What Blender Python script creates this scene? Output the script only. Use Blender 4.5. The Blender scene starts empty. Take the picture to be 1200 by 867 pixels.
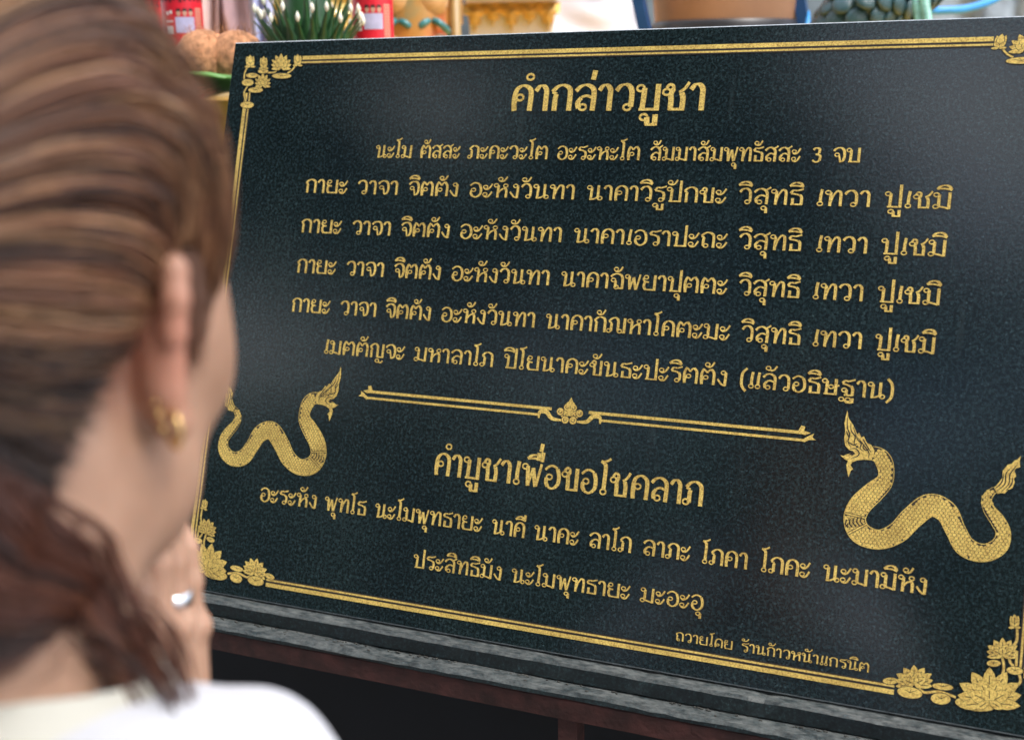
import bpy, bmesh, math, random
import numpy as np
from mathutils import Vector, Matrix, noise
from mathutils.geometry import tessellate_polygon
random.seed(7); rng = np.random.default_rng(7)
scn = bpy.context.scene
COL = scn.collection
# ------------------------------------------------------------------ camera (solved from the photograph)
S = 0.8                                   # metres per sign unit
TH = math.radians(18)                     # the sign leans back
SC = Vector((0, 0, 1.25))                 # sign centre
fN, RX, RY, RZ, TX, TY, TZ = 1.5, -0.108243, 0.407661, 0.118736, 0.082701, -0.008178, 1.673989
def rotm():
    a, b, c = RX, RY, RZ
    Rx = Matrix(((1,0,0),(0,math.cos(a),-math.sin(a)),(0,math.sin(a),math.cos(a))))
    Ry = Matrix(((math.cos(b),0,math.sin(b)),(0,1,0),(-math.sin(b),0,math.cos(b))))
    Rz = Matrix(((math.cos(c),-math.sin(c),0),(math.sin(c),math.cos(c),0),(0,0,1)))
    return Rx @ Ry @ Rz
Rp = rotm(); Tp = Vector((TX, TY, TZ)); Cp = -(Rp.transposed() @ Tp)
EU = Vector((1,0,0)); EV = Vector((0,-math.sin(TH),-math.cos(TH))); EW = Vector((0,math.cos(TH),-math.sin(TH)))
def pw(p): return SC + S*(p[0]*EU + p[1]*EV + p[2]*EW)       # sign coords -> world
def dw(d): return d[0]*EU + d[1]*EV + d[2]*EW
CAM = pw(Cp)
RT = Rp.transposed()
cr, cd, cf = dw(RT @ Vector((1,0,0))), dw(RT @ Vector((0,1,0))), dw(RT @ Vector((0,0,1)))
def ray(px, py): return cr*((px-600)/1500.0) + cd*((py-433.5)/1500.0) + cf
def at(px, py, d): return CAM + ray(px, py)*d                # photo pixel + distance -> world
def onz(px, py, z):                                          # photo pixel on a horizontal plane
    r = ray(px, py); return CAM + r*((z-CAM.z)/r.z)
def P(px, py):                                               # photo pixel -> sign coords (u, v)
    d = RT @ Vector(((px-600)/1500.0, (py-433.5)/1500.0, 1)); s = -Cp.z/d.z
    return (Cp.x+s*d.x, Cp.y+s*d.y)
cam = bpy.data.cameras.new('camera'); camo = bpy.data.objects.new('camera', cam); COL.objects.link(camo)
M = Matrix((cr, -cd, -cf)).transposed().to_4x4(); M.translation = CAM
camo.matrix_world = M
cam.sensor_fit = 'HORIZONTAL'; cam.sensor_width = 36.0; cam.lens = 36.0*1500/1200
cam.clip_start = 0.02; cam.clip_end = 3000
cam.dof.use_dof = True; cam.dof.focus_distance = 1.30; cam.dof.aperture_fstop = 4.9
scn.camera = camo
# ------------------------------------------------------------------ world, sun, exposure
SUN_EL, SUN_AZ = math.radians(58), math.radians(108)         # azimuth from +Y clockwise
world = bpy.data.worlds.new('World'); scn.world = world; world.use_nodes = True
nt = world.node_tree; bg = nt.nodes['Background']
sky = nt.nodes.new('ShaderNodeTexSky'); sky.sky_type = 'NISHITA'; sky.sun_disc = False
sky.sun_elevation = SUN_EL; sky.sun_rotation = SUN_AZ; sky.air_density = 1.0; sky.dust_density = 3.0; sky.ozone_density = 1.0
wc = nt.nodes.new('ShaderNodeTexCoord'); wm = nt.nodes.new('ShaderNodeMapping'); wm.inputs['Scale'].default_value = (1,1,2.2); wn = nt.nodes.new('ShaderNodeTexNoise'); wn.inputs['Scale'].default_value = 2.6; wn.inputs['Detail'].default_value = 6
wr = nt.nodes.new('ShaderNodeValToRGB'); wr.color_ramp.elements[0].position = .40; wr.color_ramp.elements[1].position = .62; wx = nt.nodes.new('ShaderNodeMix'); wx.data_type = 'RGBA'
nt.links.new(wc.outputs['Generated'], wm.inputs[0]); nt.links.new(wm.outputs[0], wn.inputs[0]); nt.links.new(wn.outputs[0], wr.inputs[0]); nt.links.new(wr.outputs[0], wx.inputs[0])
nt.links.new(sky.outputs[0], wx.inputs[6]); wx.inputs[7].default_value = (8.6,8.7,9.0,1)     # broken white cloud over the sky
nt.links.new(wx.outputs[2], bg.inputs[0]); bg.inputs[1].default_value = 0.15
sun = bpy.data.lights.new('sun', 'SUN'); sun.energy = 1.5; sun.angle = math.radians(12); sun.color = (1, .96, .9)
suno = bpy.data.objects.new('sun', sun); COL.objects.link(suno)
sd = Vector((math.sin(SUN_AZ)*math.cos(SUN_EL), math.cos(SUN_AZ)*math.cos(SUN_EL), math.sin(SUN_EL)))
suno.rotation_euler = sd.to_track_quat('Z', 'Y').to_euler(); suno.location = (0, 0, 6)
scn.view_settings.view_transform = 'Standard'; scn.view_settings.look = 'None'
scn.view_settings.exposure = 1.12; scn.view_settings.gamma = 1.0
scn.render.engine = 'CYCLES'
# ------------------------------------------------------------------ helpers
def link(o, parent=None):
    COL.objects.link(o)
    if parent is not None: o.parent = parent
    return o
def empty(name, loc=(0,0,0), rot=(0,0,0)):
    o = bpy.data.objects.new(name, None); o.location = loc; o.rotation_euler = rot; o.empty_display_size = .05
    return link(o)
def tag(o, label, cat, group=None, kind=None):
    if label: o['label'] = label
    if cat: o['category'] = cat
    if group: o['group'] = group
    if kind: o['kind'] = kind
    return o
def mesh(name, v, f, m, parent=None, smooth=False, mi=None):
    me = bpy.data.meshes.new(name); me.from_pydata([tuple(p) for p in v], [], [tuple(q) for q in f])
    for mm in (m if isinstance(m, (list, tuple)) else [m]): me.materials.append(mm)
    if smooth: me.polygons.foreach_set('use_smooth', [True]*len(me.polygons))
    if mi is not None: me.polygons.foreach_set('material_index', mi)
    me.update()
    return link(bpy.data.objects.new(name, me), parent)
class MB:
    def __init__(s): s.v = []; s.f = []
    def box(s, c, d, R=None):
        n = len(s.v); c = Vector(c)
        for i in (-1,1):
            for j in (-1,1):
                for k in (-1,1):
                    p = Vector((i*d[0]/2, j*d[1]/2, k*d[2]/2)); s.v.append(c + (R @ p if R else p))
        for q in ((0,1,3,2),(4,6,7,5),(0,4,5,1),(2,3,7,6),(0,2,6,4),(1,5,7,3)): s.f.append([n+a for a in q])
    def lathe(s, c, prof, seg=32, R=None):
        n = len(s.v); c = Vector(c)
        for r, z in prof:
            for i in range(seg):
                a = 2*math.pi*i/seg; p = Vector((r*math.cos(a), r*math.sin(a), z)); s.v.append(c + (R @ p if R else p))
        for k in range(len(prof)-1):
            for i in range(seg):
                j = (i+1) % seg; s.f.append([n+k*seg+i, n+k*seg+j, n+(k+1)*seg+j, n+(k+1)*seg+i])
    def tube(s, pts, rad, seg=8, cap=True):
        pts = [Vector(p) for p in pts]; n = len(s.v); m = len(pts)
        rad = rad if isinstance(rad, (list, tuple)) else [rad]*m
        up = Vector((0,0,1)); pn = None
        for k, p in enumerate(pts):
            t = (pts[min(k+1, m-1)] - pts[max(k-1, 0)]).normalized()
            if pn is None: pn = t.orthogonal().normalized()
            pn = (pn - t*pn.dot(t)).normalized(); b = t.cross(pn)
            for i in range(seg):
                a = 2*math.pi*i/seg; s.v.append(p + (pn*math.cos(a) + b*math.sin(a))*rad[k])
        for k in range(m-1):
            for i in range(seg):
                j = (i+1) % seg; s.f.append([n+k*seg+i, n+k*seg+j, n+(k+1)*seg+j, n+(k+1)*seg+i])
        if cap:
            s.f.append([n+i for i in range(seg)][::-1]); s.f.append([n+(m-1)*seg+i for i in range(seg)])
    def ball(s, c, r, seg=12, rings=8, R=None):
        r = r if isinstance(r, (list, tuple)) else (r, r, r); n = len(s.v); c = Vector(c)
        for k in range(rings+1):
            t = math.pi*k/rings
            for i in range(seg):
                a = 2*math.pi*i/seg; p = Vector((r[0]*math.sin(t)*math.cos(a), r[1]*math.sin(t)*math.sin(a), r[2]*math.cos(t)))
                s.v.append(c + (R @ p if R else p))
        for k in range(rings):
            for i in range(seg):
                j = (i+1) % seg; s.f.append([n+k*seg+i, n+(k+1)*seg+i, n+(k+1)*seg+j, n+k*seg+j])
    def build(s, name, m, parent=None, smooth=False): return mesh(name, s.v, s.f, m, parent, smooth)
def cr_spline(pts, n=8, closed=False):
    out = []; m = len(pts); dim = len(pts[0])
    segs = m if closed else m-1
    for i in range(segs):
        if closed: a, b, c, d = pts[(i-1)%m], pts[i], pts[(i+1)%m], pts[(i+2)%m]
        else: a, b, c, d = pts[max(i-1,0)], pts[i], pts[i+1], pts[min(i+2,m-1)]
        for k in range(n):
            t = k/n
            out.append([0.5*((2*b[j]) + (-a[j]+c[j])*t + (2*a[j]-5*b[j]+4*c[j]-d[j])*t*t + (-a[j]+3*b[j]-3*c[j]+d[j])*t**3) for j in range(dim)])
    if not closed: out.append(list(pts[-1]))
    return out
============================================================
| Task directions |
Which lines contain the word "scene"? Copy each of them.

| Answer to this task |
What Blender Python script creates this scene? Output the script only. Use Blender 4.5. The Blender scene starts empty. Take the picture to be 1200 by 867 pixels.
scn = bpy.context.scene